2. The mobile infrastructure would likely be based on Near Field Communications (NFC contactless technology resident in a smart phone and merchant terminals).
3. Ubiquitous platforms for mobile should leverage existing rails, including the ACH network for non-card payments, and support new payment types that meet emerging needs.
4. Some form of dynamic data authentication would be at the heart of a layered mobile payment security and fraud mitigation program.
5. Standards would be designed, adopted, and compiled through an industry certification program to ensure both domestic and global interoperability, including a standard to ensure that devices used to facilitate mobile payments do not create any electronic interference problems.
6. A better understanding of a regulatory oversight model should be developed in concert with bank and non-bank regulators early in the effort to clarify compliance responsibilities.
7. Trusted Service Managers should oversee the provision of interoperable and shared security elements used in the mobile phone.
That’s seven items, for those of you keeping score. Seven various elements that need to come together in order to make mobile payments work. To me, it is obvious that the likelihood of widespread adoption for mobile payments will advance significantly, if one party took care of these seven variables.
That’s why the market needs a Square, but what about Square makes it better suited to become the dominant player beyond the fact that it is already situated in both the virtual and physical worlds? A few factors. One, Square takes a remarkably simple approach to interchange. Square charges just one, flat interchange fee of 2.75%. Not the lowest rate out there, but not the highest either. Dorsey points out that the current merchant account setup taxes the average small business. Because interchange varies and is not paid immediately, small businesses face cash flow problems. Square takes on the interchange/cash flow risk for the business, and that is a substantial benefit to the merchant-user.
Second, Square is simple. As others have said, “simple” is not easy. Financial services “is not easy to design for,” Dorsey said. And that couldn’t be truer. Just its simplicity and cross-platform design give it a leg up.
Third, I didn’t know that Square current geo-tags every transaction. That geo-tagging reduces Square’s risk/interchange.
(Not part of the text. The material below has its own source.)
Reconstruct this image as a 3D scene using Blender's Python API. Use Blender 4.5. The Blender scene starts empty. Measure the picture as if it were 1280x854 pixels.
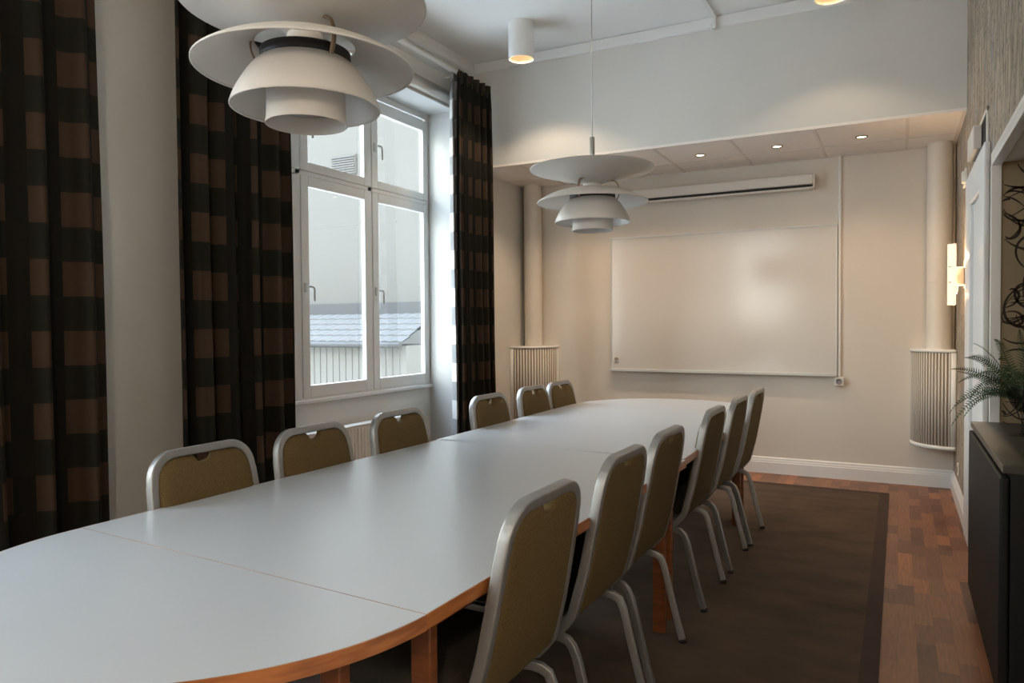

Additionally, Square feeds that information back to the merchant, which adds a whole other feature to Square: data. I have argued that analytics today matters far more than absolute dollar returns, because data and analytics allow for greater revenue realization tomorrow. Square is dead-set on providing that.
When you pull it all together, you’ve got an a) easy to use; b) affordable; c) data-rich; d) interoperable payments option for merchants that can be easily extended well beyond merchants. Now consider what Dorsey has planned for Square:
* Within two years Square will be international;
* Square will add PFM capabilities soon;
* Square plans to extend its reach beyond just merchant card transactions to other channels of payments; and
* Square will further enhance analytics for merchants.
That’s called a play to take over payments.
“Square is growing more rapidly in its first two years than Twitter did,” he said today. “It has the potential to have just as much impact, if not greater, than Twitter.”
After this morning’s presentation, I believe him.